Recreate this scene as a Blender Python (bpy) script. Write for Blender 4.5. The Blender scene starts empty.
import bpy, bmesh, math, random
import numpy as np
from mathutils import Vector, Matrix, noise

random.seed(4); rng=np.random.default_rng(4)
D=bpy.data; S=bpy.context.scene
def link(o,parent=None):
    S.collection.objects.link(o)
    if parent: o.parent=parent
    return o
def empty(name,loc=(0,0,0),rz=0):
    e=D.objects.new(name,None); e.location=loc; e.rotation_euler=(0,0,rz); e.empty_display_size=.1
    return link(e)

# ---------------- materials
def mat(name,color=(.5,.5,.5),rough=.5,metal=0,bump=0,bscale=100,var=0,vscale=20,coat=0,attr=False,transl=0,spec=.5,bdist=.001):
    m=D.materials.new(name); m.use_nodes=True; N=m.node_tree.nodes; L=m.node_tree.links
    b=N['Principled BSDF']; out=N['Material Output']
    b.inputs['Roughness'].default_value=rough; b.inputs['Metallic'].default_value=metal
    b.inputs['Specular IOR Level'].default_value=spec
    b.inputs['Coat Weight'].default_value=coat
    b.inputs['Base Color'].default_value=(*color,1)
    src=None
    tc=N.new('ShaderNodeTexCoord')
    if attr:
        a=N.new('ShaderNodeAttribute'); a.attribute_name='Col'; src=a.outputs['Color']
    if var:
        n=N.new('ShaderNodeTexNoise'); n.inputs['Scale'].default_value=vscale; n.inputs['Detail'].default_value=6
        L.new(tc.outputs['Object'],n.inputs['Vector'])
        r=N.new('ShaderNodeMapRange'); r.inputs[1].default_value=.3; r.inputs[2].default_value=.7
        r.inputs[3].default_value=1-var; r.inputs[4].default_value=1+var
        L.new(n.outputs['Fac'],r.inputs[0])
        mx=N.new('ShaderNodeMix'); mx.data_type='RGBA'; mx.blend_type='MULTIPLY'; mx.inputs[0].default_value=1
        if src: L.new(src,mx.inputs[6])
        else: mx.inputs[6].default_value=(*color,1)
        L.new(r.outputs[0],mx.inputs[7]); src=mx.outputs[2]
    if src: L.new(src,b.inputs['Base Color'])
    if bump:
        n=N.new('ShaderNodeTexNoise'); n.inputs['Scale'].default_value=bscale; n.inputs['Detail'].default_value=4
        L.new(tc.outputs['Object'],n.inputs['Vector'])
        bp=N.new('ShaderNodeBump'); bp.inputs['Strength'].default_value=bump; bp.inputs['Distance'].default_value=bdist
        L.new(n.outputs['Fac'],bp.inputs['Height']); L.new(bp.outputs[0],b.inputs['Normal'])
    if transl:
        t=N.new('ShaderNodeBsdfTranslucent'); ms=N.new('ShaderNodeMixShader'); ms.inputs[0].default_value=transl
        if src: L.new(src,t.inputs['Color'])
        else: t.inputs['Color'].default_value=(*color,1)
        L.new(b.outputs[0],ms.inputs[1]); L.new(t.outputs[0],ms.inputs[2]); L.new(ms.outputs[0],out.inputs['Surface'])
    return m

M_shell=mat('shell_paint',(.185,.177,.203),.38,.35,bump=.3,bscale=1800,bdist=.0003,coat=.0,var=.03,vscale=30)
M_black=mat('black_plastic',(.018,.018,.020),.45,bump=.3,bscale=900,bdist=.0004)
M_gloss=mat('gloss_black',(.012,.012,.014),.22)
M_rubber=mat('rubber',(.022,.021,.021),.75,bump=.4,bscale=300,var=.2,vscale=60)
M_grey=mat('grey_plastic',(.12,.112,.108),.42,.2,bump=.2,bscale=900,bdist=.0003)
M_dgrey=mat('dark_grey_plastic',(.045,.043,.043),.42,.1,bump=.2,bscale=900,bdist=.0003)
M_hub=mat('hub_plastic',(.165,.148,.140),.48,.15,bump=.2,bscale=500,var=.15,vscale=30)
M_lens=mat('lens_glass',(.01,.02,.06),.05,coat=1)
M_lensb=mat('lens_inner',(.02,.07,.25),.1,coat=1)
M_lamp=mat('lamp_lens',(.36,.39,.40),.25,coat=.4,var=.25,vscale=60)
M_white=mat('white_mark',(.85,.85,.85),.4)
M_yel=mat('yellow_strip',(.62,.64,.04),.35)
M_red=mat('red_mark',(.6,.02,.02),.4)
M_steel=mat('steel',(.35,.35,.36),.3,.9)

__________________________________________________

Required work >> All lines that include "scene" are to be gathered and copied.

Final answer >>
Recreate this scene as a Blender Python (bpy) script. Write for Blender 4.5. The Blender scene starts empty.
D=bpy.data; S=bpy.context.scene